In partnership with the Maine Memory Network Maine Memory Network

Swan's Island: Six miles east of ordinary

The lives and stories of a unique community

I. Canoes and Clamshells: The Pre-European Settlement Years

Text by Kate Webber
Images from the Swan's Island Historical Society

Carrying Place
Carrying Place

Prior to European settlement, Swan’s Island was a source of food and materials for many Native Americans who used the island as a seasonal, and perhaps permanent, home. Little information exists on the exact nature of the island’s use before European settlement, but the island holds ample evidence in the form of archeological remains and place names.

A notable example of the latter category is Carrying Place, a strip of land across which Native American canoes could be portaged. Carrying Place is the narrowest place on the island, where, “…one can throw a stone from water to water at high tide.” Dr. Small, a Deer Isle man who served as a doctor on Swan’s Island between the years 1891 and 1903, points out in his island history that the name Hocomock (current Hockamock Head) was used before Europeans arrived. This name has been translated in two ways: either as the “evil spirit” or as the “place on the other side.” Burying Point, located near the Burnt Coat Harbor Light Station, is another relic of native land occupation. As its name suggests, it was at one point a burial place. Skeletons were also unearthed at Carrying Place and Middle Head.

Swan's Island artifact
Swan's Island artifactPartially chipped tool found on Swan's Island.
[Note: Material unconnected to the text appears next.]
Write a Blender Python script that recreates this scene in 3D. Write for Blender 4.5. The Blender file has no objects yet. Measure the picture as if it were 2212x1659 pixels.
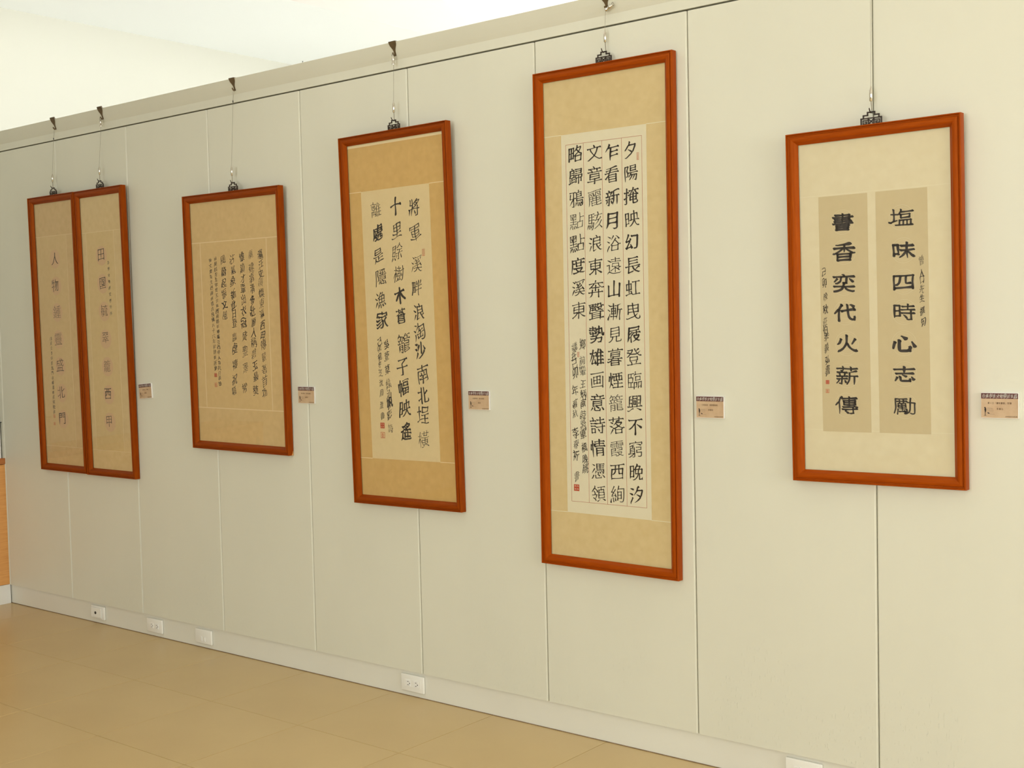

Artifacts such as arrowheads and stone tools have been unearthed over the years through farming, construction and natural erosion. Many houses on the island have private collections of these artifacts, though little is known of their original owners. There are also numerous shell middens: areas where heaps of shells were piled with other refuse over the course of months and years. The middens are primarily composed of clam shells, though there are also remains of oysters, sea urchins, fish, waterfowl and deer. Their size and quantity suggest longer periods of use rather than short visits to the island.

Much of what we could assume about Native American use of Swan’s Island can be drawn from similar patterns of use in other areas of the coastal Northeast. Perry Westbrook states in his Biography of an Island that the Malecite (Wolastoqiyik) tribe frequented this region of Maine prior to the Indian Wars of 1725-26. The Malecite were known for their skill in dealing with the salt-water environment, expertly handling canoes and hunting seal and porpoise. Swan’s Island may have attracted this tribe as a seasonal or even permanent home.

Penobscot Chief Joseph Orono
Penobscot Chief Joseph Orono

The Penobscot and, to a lesser extent, Passamaquoddy were known visitors to Swan’s Island. The island was a good site to hunt seal and porpoises for skins and oil, as well as to gather sea fowl eggs, sweet grass, clams and lobsters. As Dr. Small states in his 1898 history, “This tribe made irregular visits to the island for many years after the white settlers came, but of late, since their number has so decreased, they have ceased altogether.” Swan’s Island has no record or tradition of violence between native tribes and European settlers, perhaps due to the fact that it was settled post-Revolution. Penobscot chief Joseph Orono joined with the colonists to fight the British in 1779, and one of the islets on the Northern side of Swan’s Island now bears his name. This history has largely been forgotten on the island today.